_What you have to do:_
Print the records below exactly, starting at the first line and stopping after the line that contains "cam.data.dof.use_dof = True;". Leave out any pictures.

::: Dataset :::

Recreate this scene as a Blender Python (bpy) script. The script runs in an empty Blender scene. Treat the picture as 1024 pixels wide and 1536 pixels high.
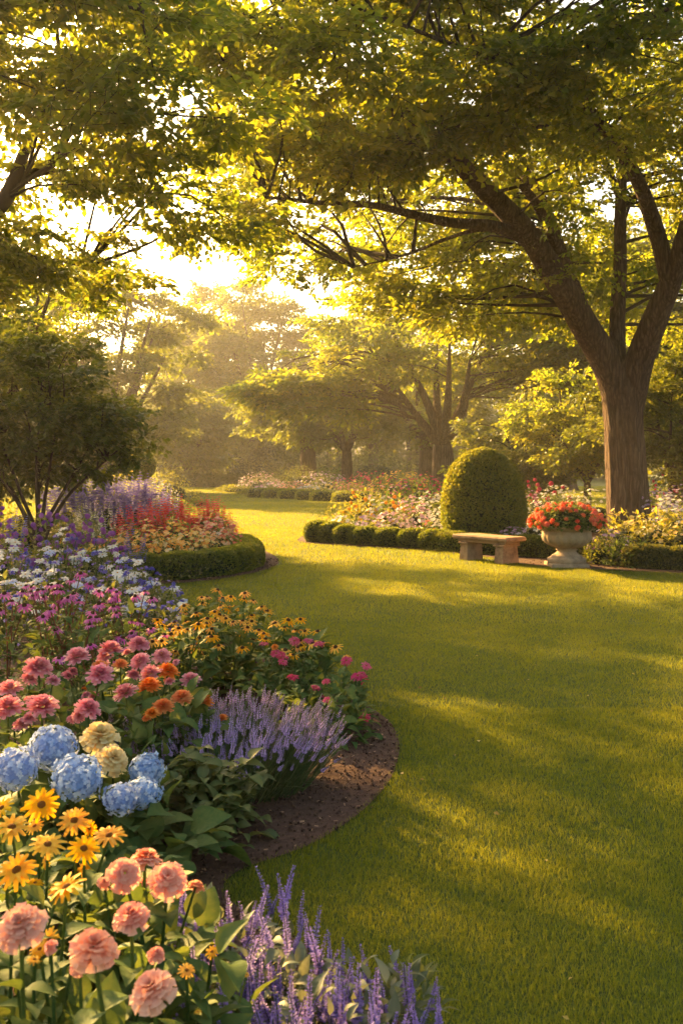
import bpy, math
import numpy as np
from math import radians, sin, cos, pi

# ------------------------------------------------------------------ camera, sky, sun, exposure
S = bpy.context.scene
C = S.collection
CAM_H, F, CX, HY = 1.6, 1475.0, 512.0, 700.0      # camera height; focal length, centre and horizon in photo pixels
cam = bpy.data.objects.new("camera", bpy.data.cameras.new("camera"))
C.objects.link(cam); S.camera = cam
cam.location = (0, 0, CAM_H); cam.rotation_euler = (pi/2, 0, 0)
cam.data.sensor_width = 36; cam.data.lens = 36*F/1536; cam.data.shift_y = -(768-HY)/1536
cam.data.clip_start = .05; cam.data.clip_end = 2000
cam.data.dof.use_dof = True; cam.data.dof.focus_distance = 7.5; cam.data.dof.aperture_fstop = 7.0

SUN_EL, SUN_AZ = 20.0, -35.0                       # azimuth measured from the view axis, negative to the left
w = bpy.data.worlds.new("World"); S.world = w; w.use_nodes = True
wn = w.node_tree; bg = wn.nodes["Background"]
sky = wn.nodes.new("ShaderNodeTexSky"); sky.sky_type = 'NISHITA'; sky.sun_disc = False
sky.sun_elevation = radians(SUN_EL); sky.sun_rotation = radians(SUN_AZ)
sky.air_density = 1.0; sky.dust_density = 6.0; sky.ozone_density = 0.6
mx = wn.nodes.new("ShaderNodeMix"); mx.data_type = 'RGBA'; mx.blend_type = 'MULTIPLY'
mx.inputs[0].default_value = 1.0; mx.inputs[7].default_value = (1.0, .94, .82, 1)
wn.links.new(sky.outputs[0], mx.inputs[6]); wn.links.new(mx.outputs[2], bg.inputs[0])
bg.inputs[1].default_value = 0.085
sun = bpy.data.objects.new("sun", bpy.data.lights.new("sun", 'SUN')); C.objects.link(sun)
sun.data.energy = 5.0; sun.data.angle = radians(.6); sun.data.color = (1.0, .60, .19)
sun.rotation_euler = (radians(90-SUN_EL), 0, radians(180-SUN_AZ))
sun.location = (-30, 60, 40)
S.view_settings.view_transform = 'Standard'; S.view_settings.look = 'None'
S.view_settings.exposure = 2.5; S.view_settings.gamma = 1.0
S.render.engine = 'CYCLES'
cy = S.cycles
cy.use_denoising = True; cy.max_bounces = 7; cy.diffuse_bounces = 4; cy.glossy_bounces = 2
cy.transmission_bounces = 5; cy.transparent_max_bounces = 8; cy.volume_bounces = 1
cy.caustics_reflective = False; cy.caustics_refractive = False; cy.sample_clamp_indirect = 6.0
cy.use_adaptive_sampling = True; cy.adaptive_threshold = 0.02

def P(px, py, Y):
    """The point at distance Y that stands behind a pixel of the photograph."""
    return np.array([(px-CX)/F*Y, Y, CAM_H-(py-HY)/F*Y])

rng = np.random.default_rng(11)
U = rng.uniform

# ------------------------------------------------------------------ mesh helpers
class Geo:
    def __init__(s): s.v = []; s.q = []; s.t = []; s.qm = []; s.tm = []; s.tint = []; s.n = 0
    def add(s, v, q=None, t=None, tint=.5, mat=0):
        v = np.asarray(v, float).reshape(-1, 3)
        s.v.append(v); s.tint.append(np.broadcast_to(np.asarray(tint, float), (len(v),)).copy())
        if q is not None and len(q): q = np.asarray(q, int)+s.n; s.q.append(q); s.qm.append(np.broadcast_to(mat, (len(q),)))
        if t is not None and len(t): t = np.asarray(t, int)+s.n; s.t.append(t); s.tm.append(np.broadcast_to(mat, (len(t),)))
        s.n += len(v)
    def mesh(s, name, mats, smooth=False):
        m = bpy.data.meshes.new(name)
        v = np.concatenate(s.v)
        q = np.concatenate(s.q) if s.q else np.zeros((0, 4), int)
        t = np.concatenate(s.t) if s.t else np.zeros((0, 3), int)
        m.vertices.add(len(v)); m.vertices.foreach_set("co", v.astype(np.float32).ravel())
        li = np.concatenate([q.ravel(), t.ravel()]).astype(np.int32)
        m.loops.add(len(li)); m.loops.foreach_set("vertex_index", li)
        ls = np.concatenate([np.arange(len(q))*4, len(q)*4+np.arange(len(t))*3]).astype(np.int32)
        m.polygons.add(len(ls)); m.polygons.foreach_set("loop_start", ls)
        mi = np.concatenate([x for x in s.qm+s.tm]).astype(np.int32)
        m.polygons.foreach_set("material_index", mi)
        m.polygons.foreach_set("use_smooth", np.full(len(ls), smooth))
        a = m.attributes.new("tint", 'FLOAT', 'POINT'); a.data.foreach_set("value", np.concatenate(s.tint).astype(np.float32))
        for x in (mats if isinstance(mats, (list, tuple)) else [mats]): m.materials.append(x)
        m.update(calc_edges=True)
        return m

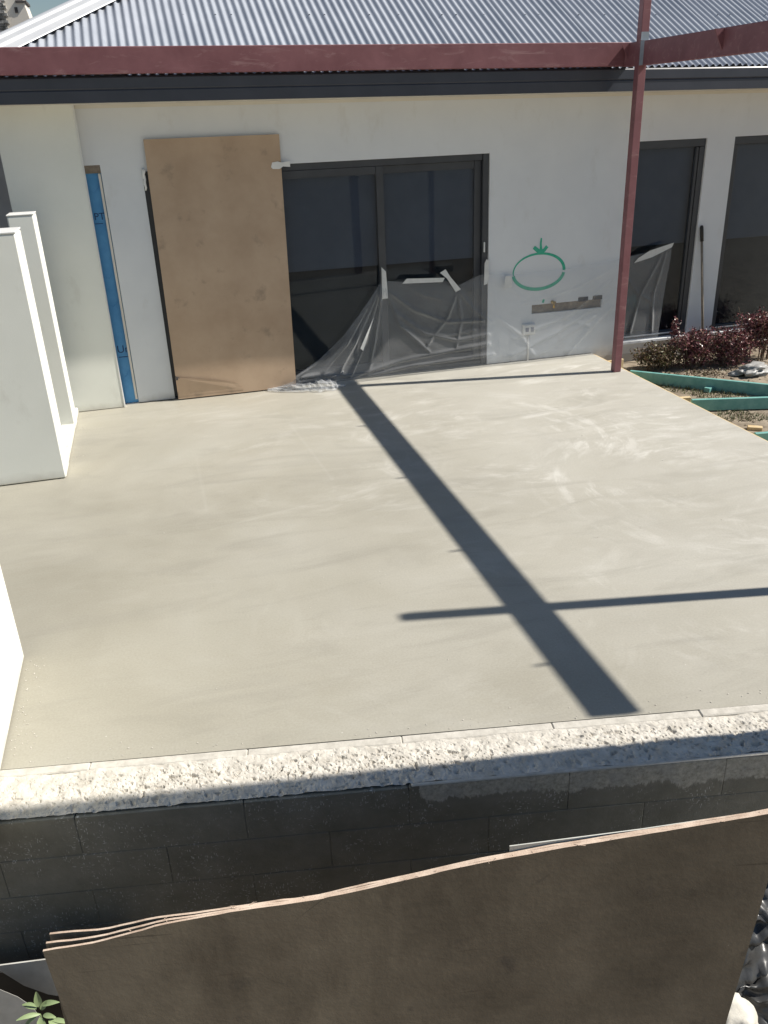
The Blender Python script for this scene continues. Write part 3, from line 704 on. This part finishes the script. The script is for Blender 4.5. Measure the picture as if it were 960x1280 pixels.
# thin pale sheet behind it, corner showing above the edge
eq, zq, er_, zr, e9, z9 = 1.980, 0.2715, 2.415, 0.291, 2.887, 0.325
bm = bmesh.new(); prism(bm, [pp(eq, POFF-0.035, zq), pp(er_, POFF-0.035, zr), pp(e9, POFF-0.035, z9), pp(e9-0.1, POFF-0.035, -1.25), pp(eq+0.06, POFF-0.035, -1.25)], PN*0.004)
tag(obj('thin_sheet', bm, THINW), 'thin pale sheet whose corner shows just above the plywood edge', 'sheet')

# ================================================================== trench floor items
# white plastic offcuts bottom left
def standing_sheet(name, pts, off, th, mat, label, cat):
    bm = bmesh.new(); prism(bm, [pp(e, off, z) for e, z in pts], PN*th); return tag(obj(name, bm, mat), label, cat)
standing_sheet('plastic_offcut', [(-0.157, -0.569), (0.032, -0.560), (0.228, -0.552), (0.443, -0.547), (0.454, -0.860), (0.331, -0.815), (0.255, -0.788), (0.1805, -0.756), (0.098, -0.690), (0.0255, -0.590), (-0.159, -0.578)], 0.50, 0.006, TUBM, 'white plastic offcut with curved lower edge behind the plywood at left', 'plastic offcut')
standing_sheet('plastic_offcut', [(-0.042, -0.429), (0.086, -0.517), (0.141, -0.568), (0.182, -0.630), (0.216, -0.766), (0.203, -1.27), (-0.162, -1.27)], 0.64, 0.0008, TUBM, 'grey curved plastic offcut behind the weed in the lower left corner', 'plastic offcut')
standing_sheet('shade_sheet', [(-0.28, -0.692), (0.495, -0.722), (0.495, -1.275), (-0.28, -1.275)], 0.42, 0.008, BLACKP, 'added black sheet standing in for the trench shade behind the white plastic offcut', 'shade sheet')  # dark sheet added in place of the trench shade
# weed
wd = thing('weed', 'small green leafy weed growing in the lower left corner', 'plant')
e, z = 0.291, -0.462; base = pp(e, 0.80, z)
bm = bmesh.new(); tube(bm, [pp(e+0.02, 0.82, PZ), pp(e+0.01, 0.81, z-0.25), base], [0.006, 0.005, 0.003], 6); obj('stem', bm, WEED, wd)
rnd = random.Random(2)
def leaf(base, d, length, width, droop, mat, parent, upv=Vector((0, 0, 1))):
    d = d.normalized(); w = d.cross(upv).normalized(); nn = w.cross(d); vs = []; fs = []
    for k in range(7):
        t = k/6; wd_ = width*math.sin(math.pi*min(1, t*0.92+0.04))**0.8*(1-0.35*t)
        c_ = base + d*length*t - Vector((0, 0, 1))*droop*t*t
        vs += [c_-w*wd_+nn*wd_*0.35, c_, c_+w*wd_+nn*wd_*0.35]
    for k in range(6): fs += [(3*k, 3*k+1, 3*k+4, 3*k+3), (3*k+1, 3*k+2, 3*k+5, 3*k+4)]
    return raw('leaf', vs, fs, mat, parent, True)
LIFT = Vector((0.207, -0.605, 0.768)); SIDE = Vector((0.971, -0.224, -0.037)); FWD = Vector((0.058, 0.448, 0.892))   # the leaves fan out around LIFT
for (du, dv, ln, wdt, bo, dp) in ((-40, 0, 0.105, 0.013, (0, 0), 0.03), (-26, -14, 0.075, 0.017, (-4, -8), 0.02), (-4, -34, 0.07, 0.021, (0, -10), -0.01), (34, -16, 0.095, 0.015, (2, -12), 0.03), (40, 2, 0.09, 0.013, (14, 8), 0.02), (22, 18, 0.075, 0.021, (12, 8), 0.03), (2, 30, 0.08, 0.026, (0, 4), 0.02), (-34, 12, 0.07, 0.012, (-6, 4), 0.03), (12, -20, 0.05, 0.016, (2, -6), 0.0), (28, -4, 0.06, 0.014, (4, 2), 0.02)):
    d = SIDE*du - FWD*dv + LIFT*rnd.uniform(-6, 24)
    leaf(base + (SIDE*bo[0]-FWD*bo[1])*0.0026, d, ln*0.86, wdt*0.80, dp, WEED, wd, LIFT+Vector((rnd.uniform(-.5, .5), rnd.uniform(-.3, .3), 0.5)))
# black builders plastic, crumpled
vs = []; fs = []; nx, nz = 130, 120
for i in range(nx+1):
    for k in range(nz+1):
        e = 2.5 + 2.0*i/nx; s_ = k/nz; q = Vector((e*3.2, s_*4, 1.7))
        off = 0.33 + 0.40*s_**1.3 + 0.07*mnoise.fractal(q, 0.9, 2, 3) + 0.09*abs(mnoise.noise(q*1.7)) + 0.05*abs(mnoise.noise(q*3.6+Vector((2, 1, 0)))) + 0.02*abs(mnoise.noise(q*8))
        z = -0.50 - 0.80*s_ + 0.08*mnoise.fractal(q+Vector((5, 5, 5)), 0.8, 2, 4)
        vs.append(pp(e, max(off, 0.34), z))
for i in range(nx):
    for k in range(nz): a = i*(nz+1)+k; fs.append((a, a+1, a+nz+2, a+nz+1))
tag(raw('black_plastic_sheet', vs, fs, BFILM, None, True), 'crumpled black plastic sheeting at the foot of the wall, right of the plywood', 'plastic sheet')
# pale rock
def rock(name, centre, rad, mat, label, seed, cat='rock', rough=0.35):
    bm = bmesh.new(); bmesh.ops.create_icosphere(bm, subdivisions=4, radius=1)
    for v in bm.verts:
        d = v.co.normalized(); s_ = 1 + rough*mnoise.fractal(d*1.6+Vector((seed, 0, 0)), 0.9, 2, 4)
        v.co = Vector((d.x*rad[0], d.y*rad[1], d.z*rad[2]))*s_ + Vector(centre)
    return tag(obj(name, bm, mat, None, True), label, cat)
rock('rock', pp(3.02, 0.70, -1.13), (0.11, 0.09, 0.15), ROCKM, 'pale lumpy rock at the lower end of the plywood side', 4, rough=0.25)
rock('rock', pp(3.05, 0.76, -1.19), (0.085, 0.07, 0.10), ROCKM, 'smaller pale rock at the bottom edge against the black plastic', 8, rough=0.25)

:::

_Task response:_
Recreate this scene as a Blender Python (bpy) script. The script runs in an empty Blender scene. Treat the picture as 1024 pixels wide and 1536 pixels high.
import bpy, math
import numpy as np
from math import radians, sin, cos, pi

# ------------------------------------------------------------------ camera, sky, sun, exposure
S = bpy.context.scene
C = S.collection
CAM_H, F, CX, HY = 1.6, 1475.0, 512.0, 700.0      # camera height; focal length, centre and horizon in photo pixels
cam = bpy.data.objects.new("camera", bpy.data.cameras.new("camera"))
C.objects.link(cam); S.camera = cam
cam.location = (0, 0, CAM_H); cam.rotation_euler = (pi/2, 0, 0)
cam.data.sensor_width = 36; cam.data.lens = 36*F/1536; cam.data.shift_y = -(768-HY)/1536
cam.data.clip_start = .05; cam.data.clip_end = 2000
cam.data.dof.use_dof = True; cam.data.dof.focus_distance = 7.5; cam.data.dof.aperture_fstop = 7.0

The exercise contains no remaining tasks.